Course Review: CPSC 421

Introduction to Theory of Computing

“Let me start off by telling you a fact without enough background to prove the fact”

Text: Introduction to the Theory of Computation by Michael Sipser

Prof:  Dr. Nick Harvey

Dr Nick Harvey is a very clear professor. He makes effective use of slides and slowly explains complex topics, making his lectures both interesting and easy to follow. For example, his explanation of the diagonalization argument was much clearer than any of the presentations on the same topic I have received in math classes. He also has a peculiar sense of humour and is a big soccer fan, so the class is interspersed with entertaining distractions.


Difficulty

The material starts with fairly simple with a bit of review from CPSC 121. It picks up a bit when you start performing reductions between problems from various complexity classes though there is a bit of recap from CPSC 320. The first midterm was straightforward, however, given its short length it was possible to not to do as well if one tripped on only one or two questions. The final was a bit harder, however, the previous exam was good preparation.  The homework included some questions that could be genuinely hard to understand. However, he gave generous hints as the deadline approached, and they were the type of questions that once you understood what the question was asking, the proof was often one of the first few obvious approaches that you would think of. Given that he dropped the lowest couple of homework, it’s no surprise that the overall average in the course was 80.

Key Concepts

Finite Automata and Regular Languages

Turing Machines

Non-determinism

Time complexity classes

Mapping Reductions

Probabilistic Turing Machines

Communication Complexity and Fooling sets

Hard Concepts

Context Free Languages: Can be hard sometimes to come up with CFG or PDA for a given context-free language

Probabilistic Turing Machines: Give rise to quite convoluted complexity classes.

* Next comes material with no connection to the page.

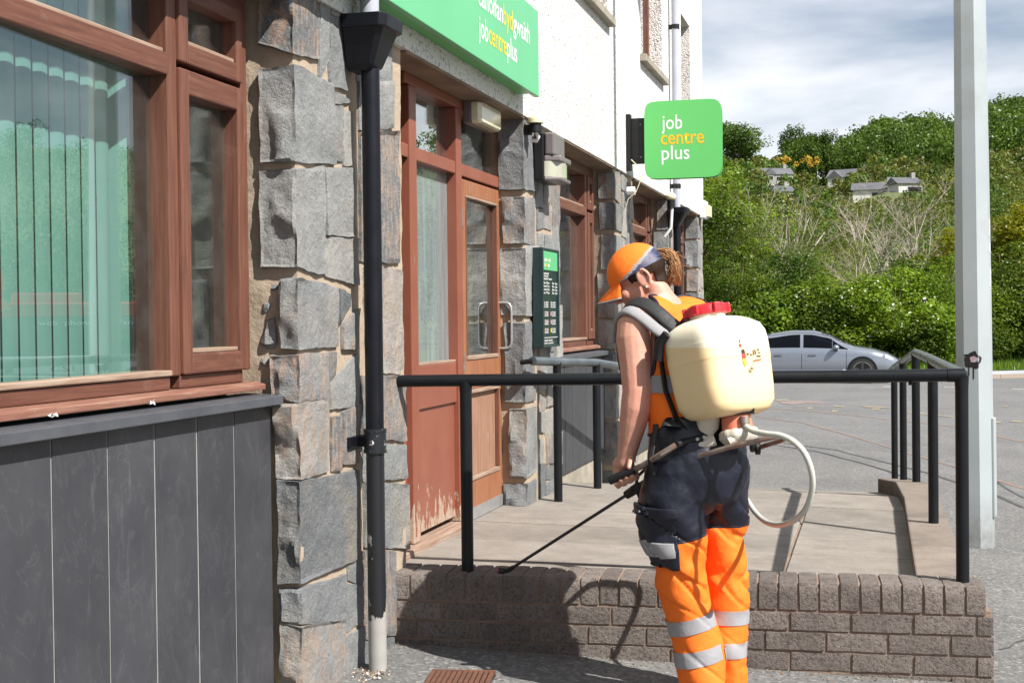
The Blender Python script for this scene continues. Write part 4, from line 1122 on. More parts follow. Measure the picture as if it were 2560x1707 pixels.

NP-Hard reductions: Might require a bit of imagination to come up with the reductions, at times.

Fooling Sets and Covers: One can sometimes get fooled by these, make sure one recalls the definition of rectangles and what exactly needs to hold for a fooling set.

 

Conclusion

Fun course. Dr Nick Harvey can make the course appear deceptively simple at times, but you actually learned a lot of quite complex material.